PLAN COLOMBIA: "DECLARATION OF WAR"
FORCES LINE UP FOR, AGAINST REVOLUTIONBy Andy McInerney
11/9/00
A revolutionary process is unfolding in Colombia today. There are two aspects to this process.
On one side are the forces fighting to transform Colombian society into one that genuinely reflects the interests of the vast majority of the country's 40 million people. These forces are spearheaded by the armed insurgencies, the Revolutionary Armed Forces of Colombia- People's Army (FARC- EP) and the National Liberation Army (ELN).
On the other side are those forces fighting to preserve the exploitative social system that has reduced half of the country to abject poverty. These include the Colombian political and economic elite and their armed forces, along with their paramilitary death squads. Their principle backer is the Pentagon.
The focal point for this process for the past 20 months has been the talks between the Colombian government and the FARC- EP, held in the zone of five municipalities centered at San Vicente del Caguan. The government withdrew its troops from this zone in December 1999 as a precondition for the talks.
The FARC-EP has used the talks to publicize its program of social change. Tens of thousands of Colombians who had never had a voice in Colombian society--labor unionists, peasants, women, students--have taken part in "Public Audiences" to express their views on the shape of a "New Colombia."
Today, the fate of these talks is very much in doubt. The main threat to their continuation is "Plan Colombia," a U.S.- backed proposal of military and economic aid designed to bolster the Colombian government in its war against the revolutionary insurgencies. The Clinton administration has already earmarked $1.3 billion in counterinsurgency equipment and training--including the planned deployment of 200 Special Forces "advisers."

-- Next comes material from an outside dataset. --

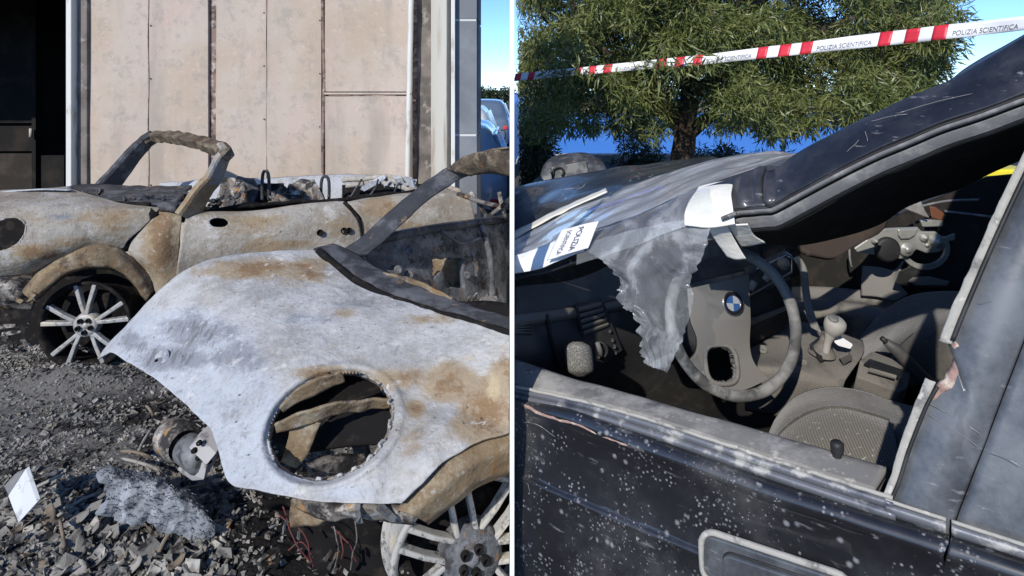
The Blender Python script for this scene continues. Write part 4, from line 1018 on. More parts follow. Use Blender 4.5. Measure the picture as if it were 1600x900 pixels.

The FARC-EP, the ELN and broad layers of Colombia's popular movement have called the Plan Colombia a "declaration of war."
EU AIDS 'PLAN COLOMBIA'
On Oct. 25, despite expressing misgivings about the military emphasis of the plan, the European Union approved $321 million in non-military aid toward Plan Colombia. The amount fell short of what Colombian President Andres Pastrana had lobbied for.
The FARC-EP insisted that any social aid should be channeled through the table of dialogues that is taking place at San Vicente.
"We demand that the aid be given directly to the table of peace talks and that those resources be strictly controlled and invested in plans for social development, not in financing the war envisioned in Plan Colombia," FARC-EP spokesperson Andres Paris said on Oct. 26.
At a recent hemispheric meeting held in Manaus, Brazil, U.S. representatives failed to convince Latin American Defense Chiefs to build a regional alliance to back the counterinsurgency war in Colombia. But Washington has made some notable inroads.
One has been the Ecuadoran government's agreement to allow use of the air base at Manta for flights over Colombian territory. The U.S. has also strong-armed the Salvadoran government to build a "Forward Operating Location" to allow espionage flights from that Central American country.
Both these initiatives have generated protests.
While Washington continues to try to generate international support for its war plans in Colombia, there are signs of an impending Colombian government military initiative. In the southern province of Putumayo, right-wing death squads working in collusion with government troops have begun to carry out attacks on the civilian population. This is undoubtedly aimed at preparing the ground for the "push to the south," spelled out in Plan Colombia and tentatively planned for the beginning of 2001.
ELECTIONS AMID WAR
In the midst of this tense situation, the Colombian government organized local elections for mayors of the country's over 1,000 municipalities on Oct. 26. Elections in Colombia are routinely marred by corruption and fraud.
In the last municipal elections in 1997, both the FARC-EP and the ELN called for boycotting the elections. This year, although neither group would take part in the elections, neither said they would obstruct the voting. The Communist Party ran candidates, either in its own name or in coalition with other leftist movements.
Candidates with a record of corruption or complicity with the armed forces were not permitted to run in areas where the FARC-EP has a strong presence. This policy provoked an alarm from the ruling class media. "Behind Colombia's election hoopla, rebels wield power," was the headline of the New York Times on Oct. 26.
Death squads targeted local candidates deemed "too close" to the left. They assassinated 21 candidates and kidnapped at least 60 others. This was a haunting echo of the period following the Uribe peace accords in 1984, when government- organized death squads wiped out virtually the entire Patriotic Union party.
The talks between the FARC-EP and the government have provided the Colombian people a political space not seen in over a decade, despite the growth of death-squad violence. It has been matched by a rise in the mass movement, like the August general strike by public sector workers that shut down the major cities of the country.
The growth in confidence by the Colombian workers and peasants is now in direct opposition to the cycle of war that the Pentagon's Plan Colombia will make inevitable. As U.S. "advisors" inevitably become combatants--and then casualties--in the revolutionary war, calls here for greater U.S. intervention will increase.
Activists in the United States need to prepare now to combat the escalating cycle of military intervention in Colombia.